個人が得る他の所得と比べて税率が低いのでしょうか。
上場株式の譲渡益については他の所得と区分して税金が計算され(分離所得)、所得税と住民税を合わせて20.315%で課税されます。

上場株式の配当金については所得税と住民税を合わせて20.315%で源泉徴収されます(確定申告で総合課税の所得として申告することも可能)。

なお、年間投資額120万円までのNISA口座で運用すれば譲渡益も配当金も非課税です。

給与所得、不動産所得(土地や建物を貸している場合の所得)、事業所得(個人で商工業・農業などの事業を行っている場合の所得)については総合課税とされ、所得金額に応じて税率が変わり、所得税と住民税を合わせて15.105%~55.945%で課税されます。


上場株式の譲渡益も配当金も金額が多額になっても税率は変わらないため、総合課税の高い税率と比較すると上場株式の譲渡益・配当金に課税される税率のほうが低くなることになります。

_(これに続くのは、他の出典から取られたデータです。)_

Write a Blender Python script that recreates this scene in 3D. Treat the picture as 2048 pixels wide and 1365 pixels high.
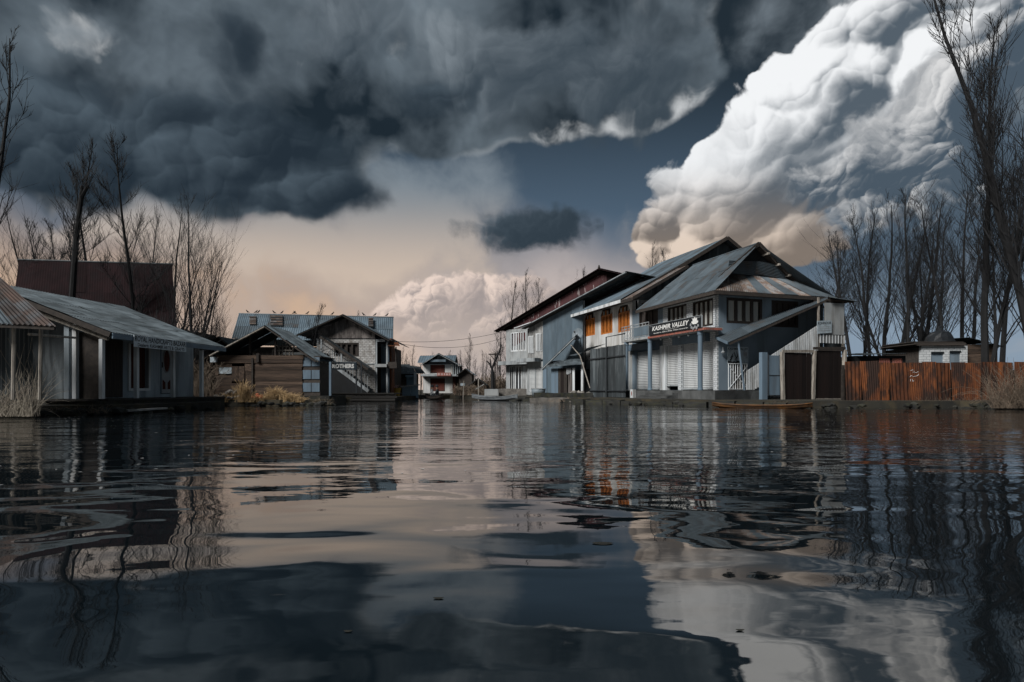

この上場株式の譲渡益・配当金の税率(20.315%)を上げようというのが「金融所得課税の見直し」ということだと思いますが、不動産を譲渡した場合の税率(所有期間5年超の長期譲渡所得)は所得税と住民税を合わせて20.315%であり、上場株式の譲渡益と同じ税率です。他の所得に課税される税率とのバランスを考えると、どの程度上げるのかというのは非常に難しい問題だと思います。